-- BEGIN --
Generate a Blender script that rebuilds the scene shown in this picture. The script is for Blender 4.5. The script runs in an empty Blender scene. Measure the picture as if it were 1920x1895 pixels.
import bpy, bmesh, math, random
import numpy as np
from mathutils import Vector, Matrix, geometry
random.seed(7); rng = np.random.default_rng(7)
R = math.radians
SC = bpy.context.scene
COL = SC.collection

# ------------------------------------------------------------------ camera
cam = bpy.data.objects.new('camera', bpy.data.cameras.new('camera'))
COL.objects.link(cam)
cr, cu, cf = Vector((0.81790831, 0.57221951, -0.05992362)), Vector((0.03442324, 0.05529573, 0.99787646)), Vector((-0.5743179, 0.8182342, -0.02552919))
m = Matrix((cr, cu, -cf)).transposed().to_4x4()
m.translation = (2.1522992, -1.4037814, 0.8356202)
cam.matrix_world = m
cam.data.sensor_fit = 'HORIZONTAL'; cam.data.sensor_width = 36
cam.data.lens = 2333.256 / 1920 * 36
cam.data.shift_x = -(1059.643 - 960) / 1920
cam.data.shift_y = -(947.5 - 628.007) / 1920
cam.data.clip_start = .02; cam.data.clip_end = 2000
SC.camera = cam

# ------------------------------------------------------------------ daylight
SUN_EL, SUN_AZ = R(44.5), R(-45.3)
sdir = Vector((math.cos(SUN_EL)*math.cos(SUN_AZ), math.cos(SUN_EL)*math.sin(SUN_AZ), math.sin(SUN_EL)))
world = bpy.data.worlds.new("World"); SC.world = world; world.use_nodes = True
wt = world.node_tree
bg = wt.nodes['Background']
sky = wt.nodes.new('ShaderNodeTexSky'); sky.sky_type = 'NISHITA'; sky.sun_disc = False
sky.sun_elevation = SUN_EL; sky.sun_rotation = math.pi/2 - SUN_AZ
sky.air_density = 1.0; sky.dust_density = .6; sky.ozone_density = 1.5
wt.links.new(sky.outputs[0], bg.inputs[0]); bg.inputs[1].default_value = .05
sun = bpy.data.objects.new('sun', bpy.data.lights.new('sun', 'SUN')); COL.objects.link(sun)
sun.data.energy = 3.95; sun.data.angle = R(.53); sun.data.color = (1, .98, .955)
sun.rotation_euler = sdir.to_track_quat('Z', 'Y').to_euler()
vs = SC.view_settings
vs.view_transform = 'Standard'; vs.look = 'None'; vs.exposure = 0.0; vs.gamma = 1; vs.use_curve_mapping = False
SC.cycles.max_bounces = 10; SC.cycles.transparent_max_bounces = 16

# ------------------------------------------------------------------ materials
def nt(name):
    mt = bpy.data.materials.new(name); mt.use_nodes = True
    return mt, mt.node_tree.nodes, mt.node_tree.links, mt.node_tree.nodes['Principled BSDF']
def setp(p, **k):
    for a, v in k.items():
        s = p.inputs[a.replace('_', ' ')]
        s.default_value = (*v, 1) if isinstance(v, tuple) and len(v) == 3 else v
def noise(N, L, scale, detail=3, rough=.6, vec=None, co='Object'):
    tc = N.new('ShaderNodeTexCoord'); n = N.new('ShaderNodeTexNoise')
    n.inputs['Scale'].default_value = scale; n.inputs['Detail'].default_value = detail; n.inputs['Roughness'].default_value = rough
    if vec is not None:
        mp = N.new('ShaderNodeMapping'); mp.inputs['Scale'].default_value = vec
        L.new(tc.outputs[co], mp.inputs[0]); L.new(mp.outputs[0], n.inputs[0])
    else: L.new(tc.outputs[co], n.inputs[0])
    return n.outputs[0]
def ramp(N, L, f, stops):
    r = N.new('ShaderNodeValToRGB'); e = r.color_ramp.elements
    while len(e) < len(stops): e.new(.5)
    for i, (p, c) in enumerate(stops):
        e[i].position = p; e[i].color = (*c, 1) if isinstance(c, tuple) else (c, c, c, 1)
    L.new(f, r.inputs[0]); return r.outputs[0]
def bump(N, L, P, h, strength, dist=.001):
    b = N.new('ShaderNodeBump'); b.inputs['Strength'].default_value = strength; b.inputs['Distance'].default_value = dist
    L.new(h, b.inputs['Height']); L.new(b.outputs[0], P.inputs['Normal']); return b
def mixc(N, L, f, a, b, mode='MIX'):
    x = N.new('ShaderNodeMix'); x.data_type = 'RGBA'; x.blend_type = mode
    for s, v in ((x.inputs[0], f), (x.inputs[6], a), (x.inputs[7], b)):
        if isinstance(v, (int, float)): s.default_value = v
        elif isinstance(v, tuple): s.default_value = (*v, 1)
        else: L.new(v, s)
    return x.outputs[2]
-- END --
§ The task:
Print only the lines from the top of the data above down to the line holding "SC.camera = cam", inclusive.

§ Final result:
Generate a Blender script that rebuilds the scene shown in this picture. The script is for Blender 4.5. The script runs in an empty Blender scene. Measure the picture as if it were 1920x1895 pixels.
import bpy, bmesh, math, random
import numpy as np
from mathutils import Vector, Matrix, geometry
random.seed(7); rng = np.random.default_rng(7)
R = math.radians
SC = bpy.context.scene
COL = SC.collection

# ------------------------------------------------------------------ camera
cam = bpy.data.objects.new('camera', bpy.data.cameras.new('camera'))
COL.objects.link(cam)
cr, cu, cf = Vector((0.81790831, 0.57221951, -0.05992362)), Vector((0.03442324, 0.05529573, 0.99787646)), Vector((-0.5743179, 0.8182342, -0.02552919))
m = Matrix((cr, cu, -cf)).transposed().to_4x4()
m.translation = (2.1522992, -1.4037814, 0.8356202)
cam.matrix_world = m
cam.data.sensor_fit = 'HORIZONTAL'; cam.data.sensor_width = 36
cam.data.lens = 2333.256 / 1920 * 36
cam.data.shift_x = -(1059.643 - 960) / 1920
cam.data.shift_y = -(947.5 - 628.007) / 1920
cam.data.clip_start = .02; cam.data.clip_end = 2000
SC.camera = cam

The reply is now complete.